Graphique n°53 : répartition des associations et des fédérations
Graphique n°53 : répartition des associations et des fédérations selon la taille des villes

Source : enquête propre

Aux vues du tableau ci-dessus, le nombre d’associations se trouve au premier abord être en relation directe avec le nombre d’étudiants présents dans les différentes villes, représenté ici par la part de population française par type
de ville ( 386 ). On notera à ce titre une gradation assez régulière de la proportion d’associations étudiantes, selon la taille des villes. Néanmoins, malgré une prééminence certaine des grandes villes, l’ensemble du territoire semble être maillé d’un réseau associatif étudiant relativement constant.

Toutefois, cette répartition régulière et continue qui s’observe en grande masse pour les associations étudiantes se fait tout à coup plus cahoteuse pour les fédérations d’associations. La répartition des fédérations ne semble plus répondre à la répartition de la population. Une telle déconnexion ne serait pas a priori illogique : puisque ces fédérations ont avant tout comme vocation de représenter une population étudiante locale, il ne serait pas anormal que le nombre de fédérations soit cette fois-ci corrélé au nombre de villes, et non plus à celui des étudiants présents dans cette ville. Or, puisqu’il existe moins de villes de plus de 100 000 habitants que de villes de moins de 100 000 habitants, il serait logique que nous ayons cette fois-ci la répartition des fédérations, fonction du nombre de villes présentes dans chaque tranche. Cependant, de toute évidence, ce n’est pas non plus ce cas de figure qui se présente. Plus de 75 % des fédérations sont en effet dans les villes de plus de 100 000 habitants, quand, dans le même temps, celles-ci ne représentent que 70 % de la population, mais surtout que 38,51 % du nombre de ville. Il va donc nous falloir trouver ailleurs les sous-tendus qui animent la création de fédérations locales avant de poursuivre plus avant notre analyse.
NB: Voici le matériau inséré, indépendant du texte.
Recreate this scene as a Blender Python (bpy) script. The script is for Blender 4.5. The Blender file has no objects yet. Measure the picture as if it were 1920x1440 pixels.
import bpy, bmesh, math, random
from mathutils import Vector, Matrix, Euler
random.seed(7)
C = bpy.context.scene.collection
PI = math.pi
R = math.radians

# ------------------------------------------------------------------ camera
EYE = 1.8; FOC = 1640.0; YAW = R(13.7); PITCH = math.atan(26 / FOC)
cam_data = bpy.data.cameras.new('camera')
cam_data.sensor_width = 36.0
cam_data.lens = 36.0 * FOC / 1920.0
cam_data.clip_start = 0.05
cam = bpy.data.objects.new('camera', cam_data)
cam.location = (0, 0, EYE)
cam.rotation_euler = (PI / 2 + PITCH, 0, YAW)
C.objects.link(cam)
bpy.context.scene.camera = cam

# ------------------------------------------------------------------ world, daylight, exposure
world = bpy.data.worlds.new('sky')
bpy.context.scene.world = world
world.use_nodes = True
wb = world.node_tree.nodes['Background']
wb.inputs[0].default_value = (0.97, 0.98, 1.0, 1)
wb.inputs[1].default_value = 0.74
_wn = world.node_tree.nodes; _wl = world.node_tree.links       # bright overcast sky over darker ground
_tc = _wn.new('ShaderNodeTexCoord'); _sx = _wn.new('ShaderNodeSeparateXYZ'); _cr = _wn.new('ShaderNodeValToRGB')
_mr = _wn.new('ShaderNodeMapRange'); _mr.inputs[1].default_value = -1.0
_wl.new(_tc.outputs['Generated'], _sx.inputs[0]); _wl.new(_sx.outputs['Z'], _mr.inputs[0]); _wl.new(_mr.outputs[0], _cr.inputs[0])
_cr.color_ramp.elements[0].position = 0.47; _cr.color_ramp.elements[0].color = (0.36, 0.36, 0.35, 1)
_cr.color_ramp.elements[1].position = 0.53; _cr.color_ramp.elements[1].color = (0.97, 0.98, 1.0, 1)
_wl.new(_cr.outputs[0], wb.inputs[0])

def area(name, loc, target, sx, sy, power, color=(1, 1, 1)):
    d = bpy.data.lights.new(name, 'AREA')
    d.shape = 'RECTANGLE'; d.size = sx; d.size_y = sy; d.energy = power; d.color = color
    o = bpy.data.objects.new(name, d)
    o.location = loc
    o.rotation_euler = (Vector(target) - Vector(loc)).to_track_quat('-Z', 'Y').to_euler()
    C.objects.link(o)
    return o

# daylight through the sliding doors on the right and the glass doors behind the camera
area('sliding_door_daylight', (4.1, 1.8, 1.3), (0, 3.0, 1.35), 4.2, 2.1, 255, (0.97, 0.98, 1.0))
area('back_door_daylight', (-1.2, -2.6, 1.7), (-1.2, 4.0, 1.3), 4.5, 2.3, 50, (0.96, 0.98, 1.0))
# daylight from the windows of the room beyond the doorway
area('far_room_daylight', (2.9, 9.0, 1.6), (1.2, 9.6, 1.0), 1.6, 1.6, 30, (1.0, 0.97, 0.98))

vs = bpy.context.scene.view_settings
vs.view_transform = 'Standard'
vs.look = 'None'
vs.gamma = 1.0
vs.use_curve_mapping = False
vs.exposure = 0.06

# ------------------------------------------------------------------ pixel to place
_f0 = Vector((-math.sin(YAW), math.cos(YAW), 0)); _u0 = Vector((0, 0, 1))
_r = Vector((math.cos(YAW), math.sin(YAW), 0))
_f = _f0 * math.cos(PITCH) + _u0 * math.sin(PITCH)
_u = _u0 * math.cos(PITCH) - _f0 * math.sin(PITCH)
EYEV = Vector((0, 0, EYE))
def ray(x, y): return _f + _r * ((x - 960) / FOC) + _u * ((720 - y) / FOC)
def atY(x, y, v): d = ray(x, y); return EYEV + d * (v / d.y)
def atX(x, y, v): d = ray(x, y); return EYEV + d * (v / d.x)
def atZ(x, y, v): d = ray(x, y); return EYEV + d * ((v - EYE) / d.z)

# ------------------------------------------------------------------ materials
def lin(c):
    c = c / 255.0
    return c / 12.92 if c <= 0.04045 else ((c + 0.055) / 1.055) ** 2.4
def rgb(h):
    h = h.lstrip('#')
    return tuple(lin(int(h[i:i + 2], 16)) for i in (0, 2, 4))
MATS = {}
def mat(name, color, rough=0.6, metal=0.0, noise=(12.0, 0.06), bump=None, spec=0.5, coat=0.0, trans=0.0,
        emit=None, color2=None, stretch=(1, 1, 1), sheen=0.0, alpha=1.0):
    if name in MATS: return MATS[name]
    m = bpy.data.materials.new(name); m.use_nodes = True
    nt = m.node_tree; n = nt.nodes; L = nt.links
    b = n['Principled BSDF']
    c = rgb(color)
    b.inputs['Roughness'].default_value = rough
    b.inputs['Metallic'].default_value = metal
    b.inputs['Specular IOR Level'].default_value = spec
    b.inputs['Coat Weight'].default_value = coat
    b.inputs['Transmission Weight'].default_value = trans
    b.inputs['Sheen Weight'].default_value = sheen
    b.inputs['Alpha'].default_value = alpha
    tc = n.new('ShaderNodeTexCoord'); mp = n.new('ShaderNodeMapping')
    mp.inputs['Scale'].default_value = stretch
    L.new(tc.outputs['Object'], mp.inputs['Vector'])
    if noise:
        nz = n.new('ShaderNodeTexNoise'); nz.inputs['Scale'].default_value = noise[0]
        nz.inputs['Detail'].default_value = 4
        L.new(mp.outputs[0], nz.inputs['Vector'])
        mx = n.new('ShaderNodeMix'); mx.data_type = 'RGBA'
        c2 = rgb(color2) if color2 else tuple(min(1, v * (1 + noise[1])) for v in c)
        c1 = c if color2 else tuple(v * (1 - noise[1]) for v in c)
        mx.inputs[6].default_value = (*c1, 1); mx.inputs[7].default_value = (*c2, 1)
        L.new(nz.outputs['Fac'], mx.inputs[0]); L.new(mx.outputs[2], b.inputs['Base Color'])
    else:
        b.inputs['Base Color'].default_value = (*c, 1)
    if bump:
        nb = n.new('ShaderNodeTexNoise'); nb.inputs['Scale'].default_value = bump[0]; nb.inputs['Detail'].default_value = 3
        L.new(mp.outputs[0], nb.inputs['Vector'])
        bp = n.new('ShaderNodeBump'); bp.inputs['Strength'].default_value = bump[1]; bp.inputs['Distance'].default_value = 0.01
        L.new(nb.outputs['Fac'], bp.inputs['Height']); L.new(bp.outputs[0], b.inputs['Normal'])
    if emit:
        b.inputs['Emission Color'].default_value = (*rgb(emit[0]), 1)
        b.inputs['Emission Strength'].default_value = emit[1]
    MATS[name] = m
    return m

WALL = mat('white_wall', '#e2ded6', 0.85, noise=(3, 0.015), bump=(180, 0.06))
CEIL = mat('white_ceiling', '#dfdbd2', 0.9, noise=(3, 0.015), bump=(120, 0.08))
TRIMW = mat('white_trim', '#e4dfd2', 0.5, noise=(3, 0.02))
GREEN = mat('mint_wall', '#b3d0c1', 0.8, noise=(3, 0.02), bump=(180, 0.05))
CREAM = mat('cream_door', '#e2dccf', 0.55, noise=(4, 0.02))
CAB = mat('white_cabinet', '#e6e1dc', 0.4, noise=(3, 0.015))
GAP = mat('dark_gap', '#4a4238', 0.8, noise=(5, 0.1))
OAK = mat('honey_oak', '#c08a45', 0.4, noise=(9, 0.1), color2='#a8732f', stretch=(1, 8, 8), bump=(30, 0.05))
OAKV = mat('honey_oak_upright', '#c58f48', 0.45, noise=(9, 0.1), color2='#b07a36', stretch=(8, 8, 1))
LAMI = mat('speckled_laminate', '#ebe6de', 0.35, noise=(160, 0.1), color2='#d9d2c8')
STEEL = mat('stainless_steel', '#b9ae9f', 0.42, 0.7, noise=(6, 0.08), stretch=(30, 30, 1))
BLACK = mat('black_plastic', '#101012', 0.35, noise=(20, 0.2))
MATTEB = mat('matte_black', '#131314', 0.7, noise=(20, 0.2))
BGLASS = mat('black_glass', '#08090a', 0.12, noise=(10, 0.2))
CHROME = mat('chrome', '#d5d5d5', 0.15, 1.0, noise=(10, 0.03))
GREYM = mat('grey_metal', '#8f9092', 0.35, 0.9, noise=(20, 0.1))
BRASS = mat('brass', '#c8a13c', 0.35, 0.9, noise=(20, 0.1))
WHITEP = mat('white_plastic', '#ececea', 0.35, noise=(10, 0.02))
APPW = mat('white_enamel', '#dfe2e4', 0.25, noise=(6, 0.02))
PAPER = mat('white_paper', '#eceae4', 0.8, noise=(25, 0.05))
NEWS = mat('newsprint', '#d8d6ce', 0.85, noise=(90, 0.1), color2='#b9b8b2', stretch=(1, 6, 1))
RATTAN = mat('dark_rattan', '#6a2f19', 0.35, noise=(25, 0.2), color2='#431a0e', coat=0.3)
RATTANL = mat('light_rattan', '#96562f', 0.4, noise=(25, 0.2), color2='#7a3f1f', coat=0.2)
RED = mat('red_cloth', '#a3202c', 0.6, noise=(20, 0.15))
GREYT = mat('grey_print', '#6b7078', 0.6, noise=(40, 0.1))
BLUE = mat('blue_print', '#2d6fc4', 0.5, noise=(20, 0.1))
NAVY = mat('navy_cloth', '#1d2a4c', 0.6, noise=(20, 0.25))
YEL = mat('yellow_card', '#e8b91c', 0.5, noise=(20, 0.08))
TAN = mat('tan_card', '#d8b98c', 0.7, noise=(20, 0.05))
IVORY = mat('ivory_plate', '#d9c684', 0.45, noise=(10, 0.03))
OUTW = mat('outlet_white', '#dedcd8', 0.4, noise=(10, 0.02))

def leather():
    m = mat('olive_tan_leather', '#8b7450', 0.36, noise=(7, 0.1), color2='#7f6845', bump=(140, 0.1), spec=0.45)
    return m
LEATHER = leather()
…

Pour ce faire, nous allons tout d’abord pondérer les résultats bruts obtenus, à la fois par le nombre de ville, et par la part de population que ces dernières représentent. Ces deux pondérations vont en effet nous permettre « d’effacer » en quelque sorte l’influence du nombre et de la quantité, pour faire ressortir des données plus révélatrices du dynamisme des différentes typologies de villes. Cela ne veut en effet pas dire la même chose que de représenter par exemple 28,7 % des associations sur 61,49 % du nombre de villes, et 34,40 % des associations sur un nombre moitié moindre de villes.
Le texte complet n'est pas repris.